- Data provided:

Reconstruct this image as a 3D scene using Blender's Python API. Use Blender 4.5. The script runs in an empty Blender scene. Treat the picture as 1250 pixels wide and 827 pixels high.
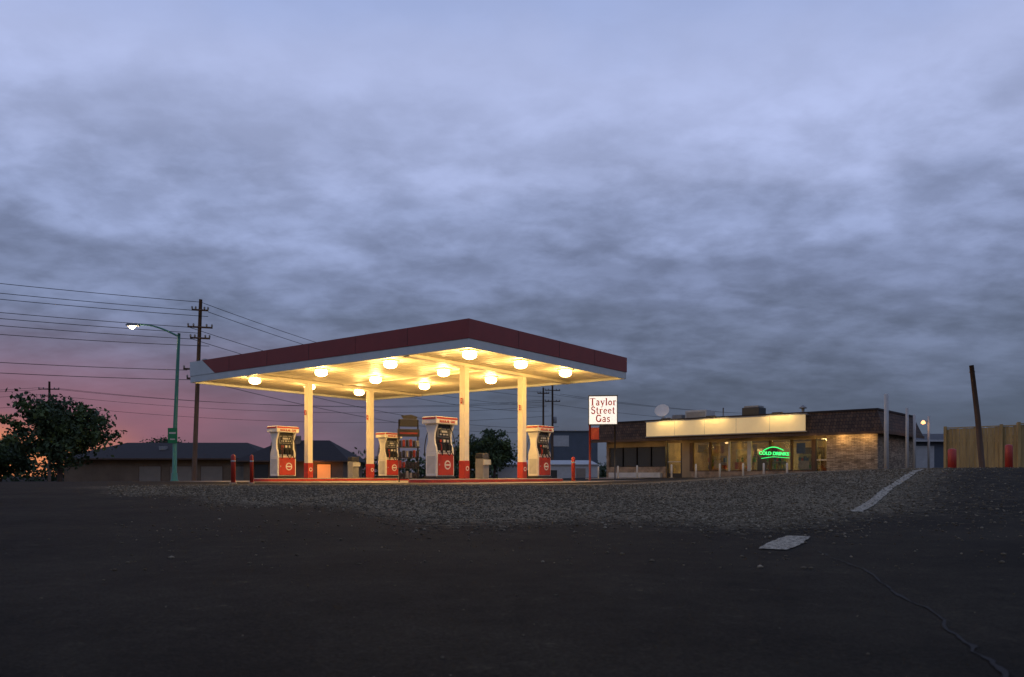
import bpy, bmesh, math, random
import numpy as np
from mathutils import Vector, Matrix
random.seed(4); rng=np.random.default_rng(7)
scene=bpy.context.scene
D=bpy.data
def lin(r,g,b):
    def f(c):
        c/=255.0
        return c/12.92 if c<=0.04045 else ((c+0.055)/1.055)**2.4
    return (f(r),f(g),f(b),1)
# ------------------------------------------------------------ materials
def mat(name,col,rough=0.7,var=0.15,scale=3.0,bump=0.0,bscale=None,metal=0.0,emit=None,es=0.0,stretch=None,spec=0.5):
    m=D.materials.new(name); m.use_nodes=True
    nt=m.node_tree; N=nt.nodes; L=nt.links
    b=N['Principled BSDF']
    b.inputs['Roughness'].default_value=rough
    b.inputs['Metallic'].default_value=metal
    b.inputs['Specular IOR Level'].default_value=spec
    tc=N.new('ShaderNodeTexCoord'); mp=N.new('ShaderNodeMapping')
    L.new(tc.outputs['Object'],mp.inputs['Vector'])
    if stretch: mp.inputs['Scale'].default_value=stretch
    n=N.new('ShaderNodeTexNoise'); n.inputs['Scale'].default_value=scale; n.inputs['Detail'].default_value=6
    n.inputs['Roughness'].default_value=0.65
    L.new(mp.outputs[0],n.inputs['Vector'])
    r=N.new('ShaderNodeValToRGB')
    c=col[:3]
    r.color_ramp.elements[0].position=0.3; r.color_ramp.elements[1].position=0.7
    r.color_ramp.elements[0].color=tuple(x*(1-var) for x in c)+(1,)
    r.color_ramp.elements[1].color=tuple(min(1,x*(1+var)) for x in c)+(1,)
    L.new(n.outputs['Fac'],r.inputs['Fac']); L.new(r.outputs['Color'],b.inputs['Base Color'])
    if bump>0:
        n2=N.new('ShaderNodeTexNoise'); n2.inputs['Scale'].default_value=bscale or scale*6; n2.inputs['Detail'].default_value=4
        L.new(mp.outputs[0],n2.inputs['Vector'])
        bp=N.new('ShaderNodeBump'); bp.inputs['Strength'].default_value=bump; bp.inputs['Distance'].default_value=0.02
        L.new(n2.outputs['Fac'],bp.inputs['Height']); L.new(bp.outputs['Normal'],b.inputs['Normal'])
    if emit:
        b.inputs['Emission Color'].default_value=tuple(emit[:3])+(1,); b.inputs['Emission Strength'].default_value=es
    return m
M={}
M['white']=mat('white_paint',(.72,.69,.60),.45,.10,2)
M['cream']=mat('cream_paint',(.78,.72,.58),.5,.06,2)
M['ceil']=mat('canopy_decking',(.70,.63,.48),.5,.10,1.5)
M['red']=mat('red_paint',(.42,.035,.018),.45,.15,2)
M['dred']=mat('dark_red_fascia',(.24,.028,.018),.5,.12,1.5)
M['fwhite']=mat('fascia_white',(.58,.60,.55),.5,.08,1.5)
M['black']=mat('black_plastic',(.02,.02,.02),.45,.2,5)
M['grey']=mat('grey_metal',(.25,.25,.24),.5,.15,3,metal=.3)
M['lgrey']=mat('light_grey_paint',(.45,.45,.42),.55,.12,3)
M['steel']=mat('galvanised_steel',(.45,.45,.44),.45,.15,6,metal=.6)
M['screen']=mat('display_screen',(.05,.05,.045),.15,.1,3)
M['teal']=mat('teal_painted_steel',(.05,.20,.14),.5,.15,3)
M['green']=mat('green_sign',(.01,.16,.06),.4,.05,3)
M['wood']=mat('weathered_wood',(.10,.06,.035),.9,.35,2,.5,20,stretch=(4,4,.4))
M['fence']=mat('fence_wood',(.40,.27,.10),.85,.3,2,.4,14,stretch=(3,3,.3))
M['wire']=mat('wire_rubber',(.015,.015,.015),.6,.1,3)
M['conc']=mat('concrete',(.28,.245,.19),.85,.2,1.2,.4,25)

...

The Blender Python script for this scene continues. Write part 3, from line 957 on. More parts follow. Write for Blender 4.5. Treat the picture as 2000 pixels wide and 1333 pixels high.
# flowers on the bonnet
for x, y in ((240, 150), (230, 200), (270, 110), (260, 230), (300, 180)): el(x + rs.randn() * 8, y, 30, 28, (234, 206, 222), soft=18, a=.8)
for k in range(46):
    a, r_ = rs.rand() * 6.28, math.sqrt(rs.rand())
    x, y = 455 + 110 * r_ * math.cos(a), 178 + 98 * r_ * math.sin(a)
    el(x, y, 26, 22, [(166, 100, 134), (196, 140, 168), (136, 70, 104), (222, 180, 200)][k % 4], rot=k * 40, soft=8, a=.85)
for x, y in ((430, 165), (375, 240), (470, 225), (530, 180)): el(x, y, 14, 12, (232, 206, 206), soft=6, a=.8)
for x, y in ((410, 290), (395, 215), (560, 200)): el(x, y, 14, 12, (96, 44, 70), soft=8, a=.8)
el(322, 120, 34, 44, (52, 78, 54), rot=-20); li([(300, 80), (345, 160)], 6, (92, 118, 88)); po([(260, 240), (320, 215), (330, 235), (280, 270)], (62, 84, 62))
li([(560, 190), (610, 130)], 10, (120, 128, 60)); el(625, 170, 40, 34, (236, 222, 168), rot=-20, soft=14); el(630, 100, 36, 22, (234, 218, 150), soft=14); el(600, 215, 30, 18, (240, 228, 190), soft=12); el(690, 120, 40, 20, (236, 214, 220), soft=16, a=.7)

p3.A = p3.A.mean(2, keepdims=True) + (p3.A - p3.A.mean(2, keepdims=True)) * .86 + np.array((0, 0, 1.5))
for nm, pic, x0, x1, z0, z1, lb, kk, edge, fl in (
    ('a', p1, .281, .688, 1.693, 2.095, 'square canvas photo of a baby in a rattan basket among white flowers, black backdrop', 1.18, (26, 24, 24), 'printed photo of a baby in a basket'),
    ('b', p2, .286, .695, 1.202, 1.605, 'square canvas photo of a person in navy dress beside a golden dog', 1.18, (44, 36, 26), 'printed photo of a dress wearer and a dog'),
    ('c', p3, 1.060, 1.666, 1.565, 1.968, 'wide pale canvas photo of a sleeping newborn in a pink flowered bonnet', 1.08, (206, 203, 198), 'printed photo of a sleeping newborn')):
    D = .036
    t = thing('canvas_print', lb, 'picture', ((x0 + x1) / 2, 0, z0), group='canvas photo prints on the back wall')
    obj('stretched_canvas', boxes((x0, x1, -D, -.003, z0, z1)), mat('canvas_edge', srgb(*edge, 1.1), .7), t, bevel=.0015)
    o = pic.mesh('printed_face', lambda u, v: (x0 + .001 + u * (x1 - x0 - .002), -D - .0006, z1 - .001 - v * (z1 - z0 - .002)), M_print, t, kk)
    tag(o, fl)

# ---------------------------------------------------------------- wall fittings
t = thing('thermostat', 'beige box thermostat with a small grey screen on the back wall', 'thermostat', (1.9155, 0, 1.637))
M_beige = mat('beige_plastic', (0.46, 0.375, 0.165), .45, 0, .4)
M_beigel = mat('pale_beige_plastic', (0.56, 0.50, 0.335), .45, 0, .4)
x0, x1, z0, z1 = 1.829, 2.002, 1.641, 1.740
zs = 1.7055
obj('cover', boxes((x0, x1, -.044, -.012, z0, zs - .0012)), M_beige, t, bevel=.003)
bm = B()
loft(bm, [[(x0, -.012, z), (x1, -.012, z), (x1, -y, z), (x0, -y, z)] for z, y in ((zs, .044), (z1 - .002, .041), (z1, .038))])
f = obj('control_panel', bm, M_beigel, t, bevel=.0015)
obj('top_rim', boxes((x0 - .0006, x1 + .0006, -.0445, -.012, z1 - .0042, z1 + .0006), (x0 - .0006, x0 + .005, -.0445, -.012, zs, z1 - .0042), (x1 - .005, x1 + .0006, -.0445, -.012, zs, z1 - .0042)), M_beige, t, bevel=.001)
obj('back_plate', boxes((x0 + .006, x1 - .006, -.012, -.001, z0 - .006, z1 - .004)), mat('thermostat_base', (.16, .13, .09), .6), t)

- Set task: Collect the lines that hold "wide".

- Complete response:
Reconstruct this image as a 3D scene using Blender's Python API. Use Blender 4.5. The script runs in an empty Blender scene. Treat the picture as 1250 pixels wide and 827 pixels high.
The Blender Python script for this scene continues. Write part 3, from line 957 on. More parts follow. Write for Blender 4.5. Treat the picture as 2000 pixels wide and 1333 pixels high.
    ('c', p3, 1.060, 1.666, 1.565, 1.968, 'wide pale canvas photo of a sleeping newborn in a pink flowered bonnet', 1.08, (206, 203, 198), 'printed photo of a sleeping newborn')):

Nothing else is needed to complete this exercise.